No es fácil inventar historias. Tampoco a Dios debe resultarle sencillo. Al final del Libro Tercero de los Complementos de El mundo como voluntad y representación, leemos que «… el material de la historia se nos aparece como un objeto apenas digno de una consideración seria e ímproba por parte del espíritu humano, que justamente por ser tan efímero debería recoger para su examen lo imperecedero» (A. Schopenhauer). A través del uso, las palabras pueden perder su sentido. Sin embargo, el lenguaje domina nuestras estructuras mentales en la misma medida en que nosotros lo creamos. Entre sociedad e individuo media lo que se dice y lo que se quiere decir. Pero el nexo no es sólo lingüístico; coexiste con lo que tras el lenguaje se oculta: marañas de emociones, sensaciones y sentimientos, que remiten a estados de ánimo que no siempre se corresponden con lo dicho.

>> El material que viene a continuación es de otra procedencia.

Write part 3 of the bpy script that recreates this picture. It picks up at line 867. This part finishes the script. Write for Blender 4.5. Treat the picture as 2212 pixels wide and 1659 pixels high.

En esta toma de consciencia se produce un desgarro entre lo explícito y lo latente. Lo que somos. Lo que creemos –y queremos- ser.
Todo desarrollo de una vida se corresponde con un relato: aquél que nosotros nos contamos. En ocasiones –superados por las circunstancias– acudimos desconsolados a la Providencia en busca de respuestas que puedan calmar nuestro anhelo de unidad: la distancia entre lo que hacemos y lo que pensamos nos produce desasosiego. Tras los trabajos forzados a los que se dedican los escritores del primer tercio del siglo XX, como si la propia escritura poseyera una suerte de naturaleza vampírica, aquéllos se decantan por trabajos distantes y mecánicos.
La autora nos cuenta cómo Italo Svevo, «para convertirse en «un buen industrial», se obligó a abandonar las novelas, porque si se le ocurría una sola frase, ya estaba perdido para la vida activa durante una semana entera. Escribió sobre una tarjeta de visita «Comercial» y llegó a ser un gran emprendedor en el sector de las pinturas navales». También Eliot renunció a enseñar en Harvard para ser empleado de banca, trabajando en un sótano, inclinado, «como un pájaro negro en un comedero», sobre una mesa repleta de cartas. Pero no sólo en el caso de los hombres, sino que también en las escritoras, como en el caso de Colette, observamos el contraste entre vocación y realidad: «famosa ya como escritora, utilizó su fama para fundar una pequeña empresa con la que ganar dinero. Abrióen 1932, en plena Depresión y con casi sesenta años, un instituto de belleza». En el caso de W. Faulkner, y tras finalizar la Primer Guerra Mundial, adquirió un uniforme oficial de la RAF y entró en Oxford cojeando, contando que había sufrido un accidente aéreo; cuando no iba de uniforme, paseaba con los pies descalzos, vestido como un vagabundo; en la universidad encontró algún que otro empleo como guardarropa, regidor para el teatro y hasta cartero.
Estos escritores del siglo XX, obligados a vivir trabajando, envidiaban a los colegas que se consagran estrictamente a la literatura. Si quieres conocer la historia oculta de genios como Jack London, Thomas Eliot, Paul Monrad, Antoine de Saint-Exupéry, Franz Kafka, André Malraux o Boris Vian, no dudes en adquirir esta atractiva obra editada por Impedimenta, con la que, seguro, podremos llegar a preguntarnos –amparados bajo la desesperación de estos autores– si acaso nuestra ocupación no se corresponde con el fin último de nuestra vida.